Back in March, I posted about how the FAA was holding back SpaceX's revolutionary Starship program. Now, after a reasonably successful test flight in June, SpaceX has issued a statement outlining its disagreements with the way that the FAA is holding up a license for the next launch.
If you don't want to read the whole thing, Ars Technica has a good article (with lots of links) summarizing the current situation.
Tuesday's update from SpaceX was the most aggressive statement the company has released about the FAA's slow processing of launch license applications, and it touched on a deeper complaint than the FAA's lack of resources for oversight of commercial space activities. The company suggested the hold-up for launching Starship's next test flight isn't SpaceX's technical readiness or even that an understaffed FAA is overwhelmed with regulating a fast-growing commercial launch industry.
Instead, SpaceX wrote in a statement to the House subcommittee on space and aeronautics that licensing delays are caused by bureaucratic sluggishness, a lack of transparency, poor methodologies, and regulatory inefficiency and duplication.

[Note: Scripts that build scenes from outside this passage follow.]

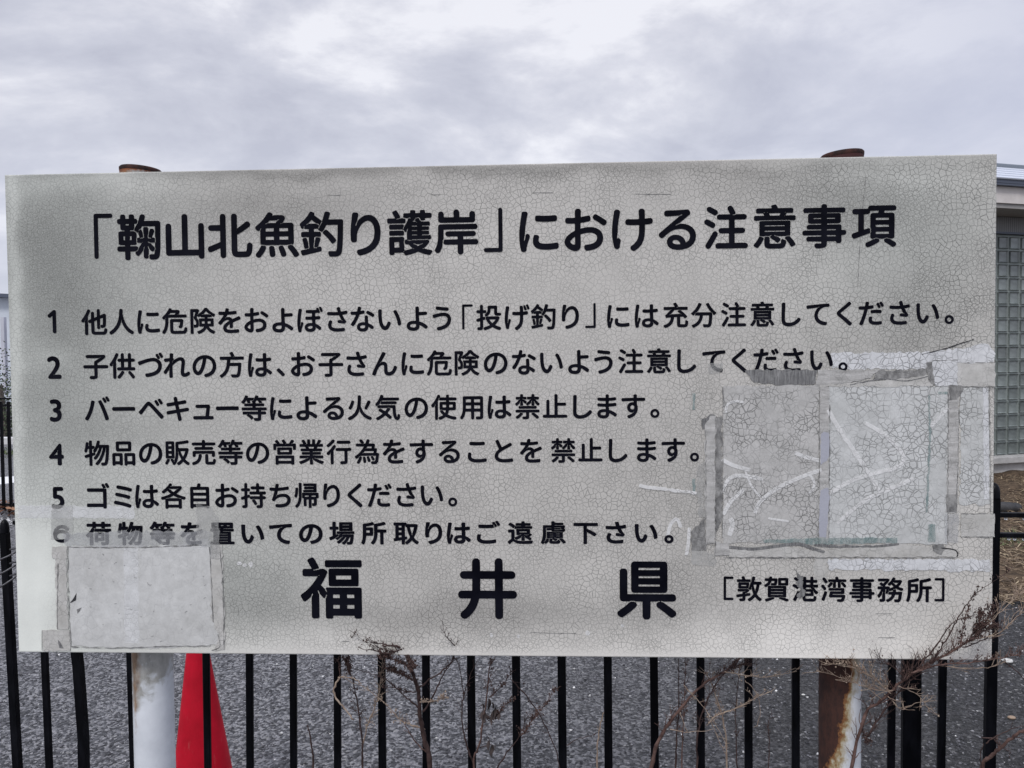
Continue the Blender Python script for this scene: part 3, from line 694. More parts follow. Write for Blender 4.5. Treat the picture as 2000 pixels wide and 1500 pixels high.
for x0, y0, x1, y1 in ((1411, 756, 1411, 812), (1851, 760, 1850, 1000), (1873, 790, 1867, 995), (1600, 756, 1598, 1060), (1620, 790, 1618, 1050), (1412, 1088, 1865, 1089), (1869, 708, 1943, 708), (1869, 755, 1943, 756), (1876, 1003, 1942, 1003), (1876, 1048, 1942, 1048), (1819, 705, 1870, 703), (1378, 840, 1378, 1060), (1397, 815, 1397, 1080), (1411, 830, 1410, 1050), (1931, 757, 1934, 1000), (1850, 1003, 1850, 1060)):
    stroke('tape_edge', [(x0, y0), ((x0+x1)/2+.6, (y0+y1)/2), (x1, y1)], 1.3, m_dark2, .0029, None, .8)
stroke('print_line', [(1814, 772), (1816, 860), (1812, 940), (1809, 1000)], 4, m_teal, .0022, 'thin teal vertical line in the right pane', 1.0)
sheet('print_line', [(1490, 1054), (1600, 1050), (1752, 1050), (1752, 1060), (1600, 1064), (1492, 1060)], m_teal, .0021, .0002, 1.0, 'teal traces along the foot of the panes')
sheet('print_line', rect(1352, 768, 1358, 800), m_teal, .0012, .0002, 1)
sheet('print_line', rect(1352, 935, 1358, 962), m_teal, .0012, .0002, 1)
sheet('print_line', rect(1812, 1024, 1826, 1058), m_teal, .0023, .0002, 1)
sheet('print_line', rect(1832, 765, 1850, 770), m_teal, .0022, .0002, 1)
WS = [([(1248, 947), (1262, 951), (1300, 955), (1360, 963)], 8), ([(1410, 897), (1430, 908), (1465, 918)], 9), ([(1474, 1002), (1484, 980), (1515, 955), (1560, 933), (1604, 917)], 9),
      ([(1617, 800), (1635, 832), (1668, 882), (1700, 930), (1716, 958)], 10), ([(1690, 826), (1728, 850), (1758, 880), (1764, 898), (1752, 912), (1700, 926), (1660, 940), (1619, 964)], 9),
      ([(1785, 934), (1735, 956), (1690, 976), (1634, 1022)], 9), ([(1817, 834), (1834, 814), (1851, 797)], 9), ([(1412, 1005), (1428, 978), (1452, 956)], 9),
      ([(1455, 920), (1468, 950), (1485, 970)], 5), ([(1405, 965), (1432, 930), (1490, 936)], 8), ([(1552, 884), (1575, 893), (1603, 900)], 9), ([(1580, 925), (1590, 945), (1580, 965)], 6),
      ([(1418, 806), (1420, 790), (1436, 784), (1452, 786)], 6), ([(1426, 1012), (1430, 1024), (1424, 1046)], 11), ([(1303, 1050), (1310, 1024), (1322, 1014), (1330, 1030)], 8), ([(1346, 1030), (1344, 1060), (1340, 1084)], 8), ([(1500, 1012), (1540, 1018)], 5)]
for pts, wd in WS: stroke('marker_stroke', cr(pts), wd*.86, m_chalk, -.0001 if pts[0][0] == 1303 else .0025, 'faded white marker stroke', 1.3)
stroke('scratch', [(1800, 692), (1850, 680), (1902, 662)], 1.8, m_blackm, .0014, 'thin dark diagonal scratch', .4)
sheet('smear', [(1551, 1108), (1560, 1120), (1568, 1124), (1568, 1140), (1572, 1158), (1562, 1170), (1556, 1160), (1564, 1150), (1553, 1138), (1560, 1132)], m_dark, .0014, .0003, 2.0, 'small dark burst mark over the bracketed row', 5)
stroke('scratch', [(1675, 560), (1681, 450), (1691, 345)], 1.0, m_dark2, .0003, None, .6)
for x0, y0, x1, y1 in ((1035, 1235, 1125, 1237), (1710, 1198, 1742, 1198), (1715, 1245, 1748, 1245), (640, 381, 665, 381), (1040, 376, 1080, 376), (1240, 379, 1310, 379), (842, 380, 860, 380), (667, 1252, 683, 1252)):
    stroke('scratch', [(x0, y0), ((x0+x1)/2, (y0+y1)/2+.4), (x1, y1)], .9, m_dark2, .0006, None, .2)

# ------------------------------------------------------------------ near fence
PA, PB = atd(600, 1400, 1.744), atd(1500, 1400, 1.640)
fd = Vector((PB.x-PA.x, PB.y-PA.y, 0)).normalized(); fn = Vector((-fd.y, fd.x, 0)); fa = math.atan2(fd.y, fd.x)
fence = empty('picket_fence', (PA.x, PA.y, 0), 'black steel picket fence standing right behind the notice board', 'fence', None, fa)
FT = Matrix.Translation((PA.x, PA.y, 0)) @ Matrix.Rotation(fa, 4, 'Z'); FI = FT.inverted()
def fx(px, py=1400):
    p = atp(px, py, PA, fn); q = FI @ p; return q.x, q.z
zr2 = fx(1970, 1045)[1]; zr1 = fx(1970, 1005.5)[1]
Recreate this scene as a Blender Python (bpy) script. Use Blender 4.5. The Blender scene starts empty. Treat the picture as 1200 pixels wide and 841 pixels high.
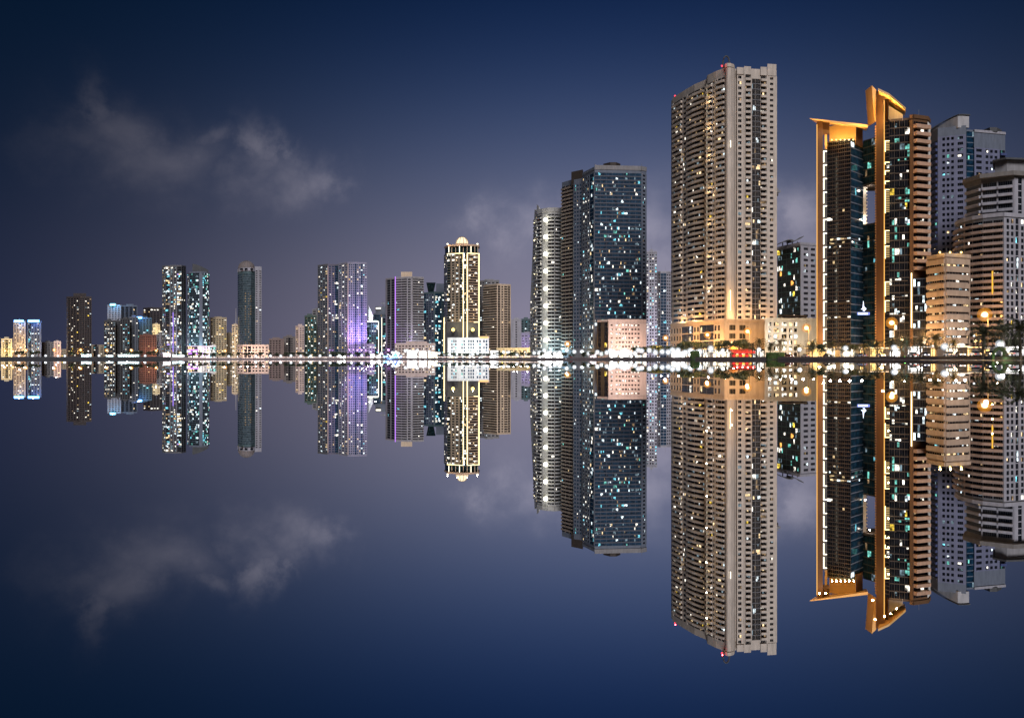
import bpy, math, random
from mathutils import Vector, Matrix
R = math.radians
rnd = random.Random(7)
SC = bpy.context.scene
COL = SC.collection
F = 1040.0            # focal length in photograph pixels (the photograph is 1200 wide)
CAMH = 0.3            # the camera is held just above the lagoon
HOR = 420.5

def at(px, D): return ((px - 600.0) / F * D, D)
def zz(py, D): return (HOR - py) / F * D + CAMH

# ------------------------------------------------------------------ materials
MATS = {}
def nm(name):
    m = bpy.data.materials.new(name); m.use_nodes = True
    nt = m.node_tree; nt.nodes.clear()
    return m, nt, nt.nodes, nt.links

def wall_mat(name, col, rough=.75, var=.30, scale=.05, streak=True):
    if name in MATS: return MATS[name]
    m, nt, N, L = nm(name)
    out = N.new('ShaderNodeOutputMaterial'); b = N.new('ShaderNodeBsdfPrincipled')
    geo = N.new('ShaderNodeNewGeometry')
    mp = N.new('ShaderNodeMapping'); mp.inputs['Scale'].default_value = (1, 1, .25 if streak else 1)
    n1 = N.new('ShaderNodeTexNoise'); n1.inputs['Scale'].default_value = scale; n1.inputs['Detail'].default_value = 6
    n1.inputs['Roughness'].default_value = .65
    n2 = N.new('ShaderNodeTexNoise'); n2.inputs['Scale'].default_value = scale * 14; n2.inputs['Detail'].default_value = 3
    mx = N.new('ShaderNodeMath'); mx.operation = 'ADD'
    mr = N.new('ShaderNodeMapRange'); mr.inputs['From Min'].default_value = .6; mr.inputs['From Max'].default_value = 1.4
    mr.inputs['To Min'].default_value = 1 - var; mr.inputs['To Max'].default_value = 1 + var
    vm = N.new('ShaderNodeVectorMath'); vm.operation = 'SCALE'; vm.inputs[0].default_value = col[:3]
    L.new(geo.outputs['Position'], mp.inputs['Vector']); L.new(mp.outputs[0], n1.inputs['Vector']); L.new(mp.outputs[0], n2.inputs['Vector'])
    L.new(n1.outputs['Fac'], mx.inputs[0]); L.new(n2.outputs['Fac'], mx.inputs[1]); L.new(mx.outputs[0], mr.inputs['Value'])
    L.new(mr.outputs[0], vm.inputs['Scale']); L.new(vm.outputs[0], b.inputs['Base Color'])
    b.inputs['Roughness'].default_value = rough
    L.new(b.outputs[0], out.inputs['Surface'])
    MATS[name] = m
    return m

def glass_mat(name, col, rough=.12):
    if name in MATS: return MATS[name]
    m, nt, N, L = nm(name)
    out = N.new('ShaderNodeOutputMaterial'); b = N.new('ShaderNodeBsdfPrincipled')
    geo = N.new('ShaderNodeNewGeometry'); n1 = N.new('ShaderNodeTexNoise'); n1.inputs['Scale'].default_value = .4
    mr = N.new('ShaderNodeMapRange'); mr.inputs['From Min'].default_value = .35; mr.inputs['From Max'].default_value = .65
    mr.inputs['To Min'].default_value = .5; mr.inputs['To Max'].default_value = 1.7
    vm = N.new('ShaderNodeVectorMath'); vm.operation = 'SCALE'; vm.inputs[0].default_value = col
    L.new(geo.outputs['Position'], n1.inputs['Vector']); L.new(n1.outputs['Fac'], mr.inputs['Value']); L.new(mr.outputs[0], vm.inputs['Scale'])
    L.new(vm.outputs[0], b.inputs['Base Color'])
    b.inputs['Roughness'].default_value = rough; b.inputs['IOR'].default_value = 1.5
    L.new(b.outputs[0], out.inputs['Surface'])
    MATS[name] = m
    return m

def lit_mat(name, col, s, var=True):
    """a lit room seen through its window, or a lamp: brightness varies from room to room"""
    if name in MATS: return MATS[name]
    m, nt, N, L = nm(name)
    out = N.new('ShaderNodeOutputMaterial'); e = N.new('ShaderNodeEmission')
    e.inputs['Color'].default_value = (*col, 1)
    if var:
        geo = N.new('ShaderNodeNewGeometry'); n1 = N.new('ShaderNodeTexNoise'); n1.inputs['Scale'].default_value = .55
        n1.inputs['Detail'].default_value = 2
        mr = N.new('ShaderNodeMapRange'); mr.inputs['From Min'].default_value = .34; mr.inputs['From Max'].default_value = .66
        mr.inputs['To Min'].default_value = .12 * s; mr.inputs['To Max'].default_value = 2.6 * s
        L.new(geo.outputs['Position'], n1.inputs['Vector']); L.new(n1.outputs['Fac'], mr.inputs['Value'])
        L.new(mr.outputs[0], e.inputs['Strength'])
    else:
        e.inputs['Strength'].default_value = s
    L.new(e.outputs[0], out.inputs['Surface'])
    m.cycles.emission_sampling = 'NONE'
    MATS[name] = m
    return m

def plain(name, col, rough=.6, metal=0.0):
    if name in MATS: return MATS[name]
    m = wall_mat(name, col, rough, .15, .5, False)
    m.node_tree.nodes['Principled BSDF'].inputs['Metallic'].default_value = metal
    return m

DARK = glass_mat('dark_window_glass', (.005, .006, .009))
DARKB = glass_mat('blue_window_glass', (.006, .024, .05))
DARKT = glass_mat('teal_window_glass', (.005, .012, .014))
LITS = {
 'warm': lit_mat('room_warm', (1, .72, .38), .85), 'white': lit_mat('room_white', (1, .93, .8), 1.2),
 'cool': lit_mat('room_cool', (.8, .94, 1), 1.05), 'cyan': lit_mat('room_cyan', (.22, .78, .95), .75),
 'teal': lit_mat('room_teal', (.25, .85, .72), .5), 'yellow': lit_mat('room_yellow', (1, .68, .08), .9),
 'dimwarm': lit_mat('room_dim_warm', (1, .66, .36), .2), 'dimcool': lit_mat('room_dim_cool', (.6, .85, 1), .18),
 'violet': lit_mat('room_violet', (.5, .35, 1), .7), 'orange': lit_mat('room_orange', (1, .45, .1), .9),
 'blue': lit_mat('room_blue', (.12, .35, .9), .7),
}
PALS = {
 'homes': [('white', 2.5), ('warm', 3), ('cool', 1.6), ('dimwarm', 6), ('dimcool', 3), ('yellow', .5)],
 'mixed': [('white', 4), ('warm', 3), ('cool', 3), ('dimwarm', 3), ('dimcool', 2), ('yellow', .5), ('cyan', .4)],
 'warm': [('warm', 4), ('white', 3), ('dimwarm', 4), ('yellow', .6), ('cool', .5)],
 'cool': [('cool', 4), ('white', 3), ('cyan', 2), ('dimcool', 4), ('warm', .7)],
 'cyan': [('cyan', 4), ('cool', 4), ('teal', 2), ('white', 2), ('warm', 1.6), ('dimcool', 9), ('dimwarm', 3)],
 'teal': [('teal', 4), ('cool', 3), ('white', 3), ('dimcool', 3), ('yellow', .6), ('orange', .5)],
 'bright': [('white', 5), ('warm', 2), ('cool', 1)],
 'tealbright': [('dimcool', 4), ('teal', 3), ('cool', 5), ('cyan', 2), ('white', 3)],
 'violet': [('violet', 2), ('white', 3), ('cool', 3), ('dimcool', 2)],
 'party': [('dimcool', 4), ('white', 5), ('warm', 3), ('cool', 4), ('cyan', 1.5), ('yellow', .7), ('violet', .8), ('dimwarm', 3)],
}
def pick(pal):
    p = PALS[pal]; t = rnd.random() * sum(w for _, w in p)
    for k, w in p:
        t -= w
        if t <= 0: return k
    return p[0][0]

# ------------------------------------------------------------------ mesh builder
class MB:
    def __init__(s): s.v = []; s.f = []; s.mi = []; s.mats = []
    def _m(s, m):
        if m not in s.mats: s.mats.append(m)
        return s.mats.index(m)
    def quad(s, a, b, c, d, m):
        n = len(s.v); s.v += [tuple(a), tuple(b), tuple(c), tuple(d)]; s.f.append((n, n+1, n+2, n+3)); s.mi.append(s._m(m))
    def poly(s, pts, m):
        n = len(s.v); s.v += [tuple(p) for p in pts]; s.f.append(tuple(range(n, n+len(pts)))); s.mi.append(s._m(m))
    def hexa(s, p, m, skip=()):
        """8 points: 0-3 bottom ring, 4-7 top ring"""
        n = len(s.v); s.v += [tuple(q) for q in p]; k = s._m(m)
        for i, f in enumerate([(0,3,2,1),(4,5,6,7),(0,1,5,4),(1,2,6,5),(2,3,7,6),(3,0,4,7)]):
            if i in skip: continue
            s.f.append(tuple(n + q for q in f)); s.mi.append(k)
    def box(s, x0, x1, y0, y1, z0, z1, m):
        s.hexa([(x0,y0,z0),(x1,y0,z0),(x1,y1,z0),(x0,y1,z0),(x0,y0,z1),(x1,y0,z1),(x1,y1,z1),(x0,y1,z1)], m)
    def prism(s, pts, z0, z1, m, ztops=None):
        n = len(pts); zt = ztops or [z1]*n
        b = len(s.v); s.v += [(p[0], p[1], z0) for p in pts] + [(p[0], p[1], z) for p, z in zip(pts, zt)]; k = s._m(m)
        for i in range(n):
            j = (i+1) % n; s.f.append((b+i, b+j, b+n+j, b+n+i)); s.mi.append(k)
        s.f.append(tuple(b+n+i for i in range(n))); s.mi.append(k)
        s.f.append(tuple(b+i for i in reversed(range(n)))); s.mi.append(k)
    def tube(s, pts, rads, m, seg=8, cap=True):
        b = len(s.v); k = s._m(m); n = len(pts)
        for i, p in enumerate(pts):
            p = Vector(p)
            d = (Vector(pts[min(i+1, n-1)]) - Vector(pts[max(i-1, 0)])).normalized()
            a = d.cross(Vector((0, 0, 1)) if abs(d.z) < .95 else Vector((1, 0, 0))).normalized(); c = d.cross(a)
            for q in range(seg):
                t = 2*math.pi*q/seg; s.v.append(tuple(p + (a*math.cos(t) + c*math.sin(t)) * rads[i]))
        for i in range(n-1):
            for q in range(seg):
                r = (q+1) % seg
                s.f.append((b+i*seg+q, b+i*seg+r, b+(i+1)*seg+r, b+(i+1)*seg+q)); s.mi.append(k)
        if cap:
            s.f.append(tuple(b+q for q in reversed(range(seg)))); s.mi.append(k)
            s.f.append(tuple(b+(n-1)*seg+q for q in range(seg))); s.mi.append(k)
    def lathe(s, c, prof, m, seg=16):
        """prof: (radius, z) list, bottom to top"""
        b = len(s.v); k = s._m(m); n = len(prof)
        for r, z in prof:
            for q in range(seg):
                t = 2*math.pi*q/seg; s.v.append((c[0]+r*math.cos(t), c[1]+r*math.sin(t), c[2]+z))
        for i in range(n-1):
            for q in range(seg):
                w = (q+1) % seg
                s.f.append((b+i*seg+q, b+i*seg+w, b+(i+1)*seg+w, b+(i+1)*seg+q)); s.mi.append(k)
        s.f.append(tuple(b+q for q in reversed(range(seg)))); s.mi.append(k)
        s.f.append(tuple(b+(n-1)*seg+q for q in range(seg))); s.mi.append(k)
    def sphere(s, c, r, m, seg=12, rings=8, half=False, sz=1.0):
        prof = []
        for i in range(rings+1):
            a = (0 if half else -math.pi/2) + (math.pi/2 if half else math.pi) * i / rings
            prof.append((max(r*math.cos(a), .001*r), r*sz*math.sin(a)))
        s.lathe(c, prof, m, seg)
    def mesh(s, name):
        me = bpy.data.meshes.new(name); me.from_pydata(s.v, [], s.f)
        for m in s.mats: me.materials.append(m)
        me.polygons.foreach_set('material_index', s.mi); me.update()
        return me
    def build(s, name, parent=None, kind=None):
        if not s.f: return None
        o = bpy.data.objects.new(name, s.mesh(name)); COL.objects.link(o)
        if parent: attach(o, parent)
        if kind: o['kind'] = kind
        return o

def attach(o, parent):
    """children keep world placement: every thing's Empty carries only a location"""
    o.parent = parent
    o.location = Vector(o.location) - world_loc(parent)
def world_loc(o):
    v = Vector((0, 0, 0))
    while o: v += Vector(o.location); o = o.parent
    return v

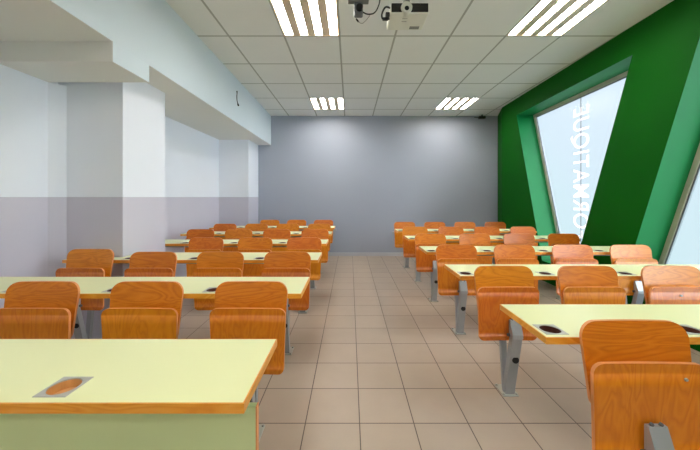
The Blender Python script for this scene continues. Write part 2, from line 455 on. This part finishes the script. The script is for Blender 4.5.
# ------------------------------------------------------------------ chairs
def panel_bm(w_top, w_bot, z0, z1, rt, rb, th, yfun, curv, nx=14, nz=16):
    """curved plywood panel, rounded corners; rim gets material 1"""
    bm = bmesh.new(); rows = []
    zs = []
    for k in range(nz+1):
        t = k/nz; zs.append(t)
    # denser rows in the rounded corners
    h = z1-z0
    zz = sorted(set([z0+rb*(1-math.cos(a*PI/2/5)) for a in range(6)] + [z1-rt*(1-math.cos(a*PI/2/6)) for a in range(7)]
                    + [z0+rb+(h-rt-rb)*k/6 for k in range(7)]))
    F, B = [], []
    for z in zz:
        t = (z-z0)/h; hw = (w_bot+(w_top-w_bot)*t)/2
        if z > z1-rt: hw -= rt-math.sqrt(max(0, rt*rt-(z-(z1-rt))**2))
        if z < z0+rb: hw -= rb-math.sqrt(max(0, rb*rb-((z0+rb)-z)**2))
        fr, bk = [], []
        for i in range(nx+1):
            x = -hw+2*hw*i/nx
            y = yfun(t)-curv*(x/(w_top/2))**2
            fr.append(bm.verts.new((x, y-th/2, z))); bk.append(bm.verts.new((x, y+th/2, z)))
        F.append(fr); B.append(bk)
    for k in range(len(zz)-1):
        for i in range(nx):
            bm.faces.new((F[k][i], F[k][i+1], F[k+1][i+1], F[k+1][i]))
            bm.faces.new((B[k][i+1], B[k][i], B[k+1][i], B[k+1][i+1]))
        for s in (0, nx):
            f = bm.faces.new((F[k][s], F[k+1][s], B[k+1][s], B[k][s])); f.material_index = 1
    for k in (0, len(zz)-1):
        for i in range(nx):
            f = bm.faces.new((F[k][i], F[k][i+1], B[k][i+1], B[k][i])); f.material_index = 1
    return bm

def sharp_rim(o):
    me = o.data
    for p in me.polygons: p.use_smooth = True
    # edges between ply face and rim stay crisp
    mi = {}
    for p in me.polygons:
        for k in p.edge_keys: mi.setdefault(k, set()).add(p.material_index)
    at = me.attributes.new('sharp_edge', 'BOOLEAN', 'EDGE')
    for e in me.edges:
        if len(mi.get(tuple(sorted(e.vertices)), ())) > 1: at.data[e.index].value = True

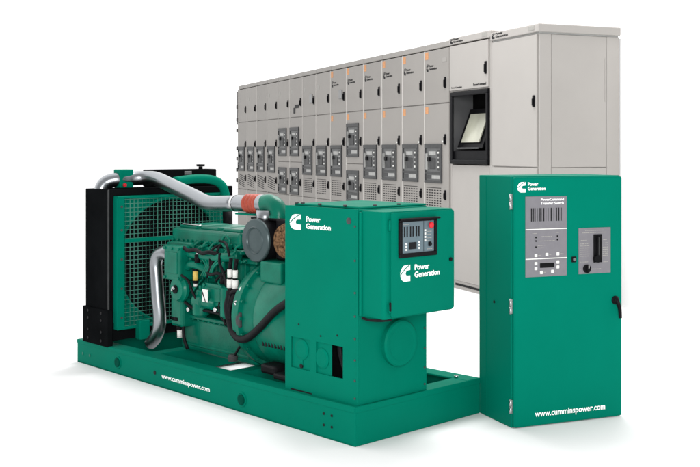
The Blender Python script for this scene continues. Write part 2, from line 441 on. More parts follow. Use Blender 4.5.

As an example, SpaceX cited roadblocks with its ongoing application for a launch license for the fifth Starship test flight.
"This delay was not based on a new safety concern, but instead driven by superfluous environmental analysis," SpaceX said. "The four open environmental issues are illustrative of the difficulties launch companies face in the current regulatory environment for launch and reentry licensing."